The Tura find of 1941 naturally attracts a considerable discussion (467 ff.), both for Didymus and for Origen. Note is taken of the observation by P. J. Parsons (supported by other eminent palaeographers) that PIand I 4 at Giessen containing Hermas, Mand. XI 19-21, is written in a hand of the first half of the second century (here under KV 36). The popularity of Hermas in the early period of the Church is in contrast to the later lack of interest in his work. It is good to have the selections from the Sentences of Sextus in PPalau Rib (KV 88). But the polemic against Origen in the fifth century PBerolinensis 21277 published by Kurt Treu in Miscellania Roca Puig (1987) is not here. Nor is PKöln 174 with Pachomius’ seventh letter, published in 1982. The Easter Hymn in PKöln 173 is no doubt held over for the volume of Liturgica.

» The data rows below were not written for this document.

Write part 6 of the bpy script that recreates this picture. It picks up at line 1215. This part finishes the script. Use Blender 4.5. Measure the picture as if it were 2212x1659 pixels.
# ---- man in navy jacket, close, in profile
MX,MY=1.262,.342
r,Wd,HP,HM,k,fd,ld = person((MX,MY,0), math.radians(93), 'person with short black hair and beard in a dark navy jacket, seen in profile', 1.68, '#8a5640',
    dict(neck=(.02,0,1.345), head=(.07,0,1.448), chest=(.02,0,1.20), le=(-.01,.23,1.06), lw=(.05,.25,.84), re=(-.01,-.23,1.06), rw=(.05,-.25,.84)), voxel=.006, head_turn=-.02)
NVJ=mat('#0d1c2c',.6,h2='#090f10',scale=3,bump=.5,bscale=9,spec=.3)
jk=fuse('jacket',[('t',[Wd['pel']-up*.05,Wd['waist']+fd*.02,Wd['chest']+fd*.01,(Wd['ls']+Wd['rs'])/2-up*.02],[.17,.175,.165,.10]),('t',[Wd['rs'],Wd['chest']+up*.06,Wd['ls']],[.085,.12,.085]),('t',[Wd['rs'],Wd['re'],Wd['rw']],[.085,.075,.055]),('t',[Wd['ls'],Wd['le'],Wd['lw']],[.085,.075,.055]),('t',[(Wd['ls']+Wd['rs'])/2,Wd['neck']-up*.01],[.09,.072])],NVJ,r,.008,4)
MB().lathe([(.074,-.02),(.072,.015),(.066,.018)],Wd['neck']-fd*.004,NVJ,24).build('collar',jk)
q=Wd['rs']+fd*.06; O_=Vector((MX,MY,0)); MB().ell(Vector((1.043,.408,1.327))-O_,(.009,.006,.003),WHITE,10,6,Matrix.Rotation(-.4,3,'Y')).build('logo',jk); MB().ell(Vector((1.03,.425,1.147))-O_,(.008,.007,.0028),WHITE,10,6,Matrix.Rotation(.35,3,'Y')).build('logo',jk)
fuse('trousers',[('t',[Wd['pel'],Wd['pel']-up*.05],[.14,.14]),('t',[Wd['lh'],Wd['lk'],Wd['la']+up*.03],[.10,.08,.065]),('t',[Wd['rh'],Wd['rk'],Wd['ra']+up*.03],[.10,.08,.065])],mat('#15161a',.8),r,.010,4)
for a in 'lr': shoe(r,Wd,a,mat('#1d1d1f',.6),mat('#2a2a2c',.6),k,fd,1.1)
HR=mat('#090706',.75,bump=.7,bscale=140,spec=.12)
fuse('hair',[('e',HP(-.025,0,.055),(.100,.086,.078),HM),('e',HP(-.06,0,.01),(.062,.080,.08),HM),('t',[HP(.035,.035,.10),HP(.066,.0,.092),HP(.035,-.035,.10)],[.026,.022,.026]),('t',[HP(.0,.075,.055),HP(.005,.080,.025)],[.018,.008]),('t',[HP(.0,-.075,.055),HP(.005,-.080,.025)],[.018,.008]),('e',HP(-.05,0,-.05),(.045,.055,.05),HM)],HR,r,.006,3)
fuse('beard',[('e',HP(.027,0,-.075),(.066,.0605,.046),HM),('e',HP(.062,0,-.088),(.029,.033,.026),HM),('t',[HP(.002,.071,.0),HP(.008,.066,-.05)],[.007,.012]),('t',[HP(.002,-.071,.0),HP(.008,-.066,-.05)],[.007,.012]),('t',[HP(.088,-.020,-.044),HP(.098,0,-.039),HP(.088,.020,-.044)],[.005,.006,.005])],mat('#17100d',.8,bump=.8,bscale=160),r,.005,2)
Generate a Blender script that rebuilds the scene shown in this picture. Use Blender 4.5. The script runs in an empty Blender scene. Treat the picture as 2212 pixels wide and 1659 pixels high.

The editorial responsibility for the volume as a whole has been in the good hands of Hans-Udo Rosenbaum, who merits the salute and gratitude of all students of the ancient Church. The introduction runs to 128 pages containing many excellent observations, as for example on the origin of the codex form: it was not a Christian invention, but Christian scribes were responsible for its general use. A moving word of gratitude is included to the late Kurt Treu and to Gunter Pöthke who courageously obtained photos from Jena and East Berlin during a time when that action was not free of danger.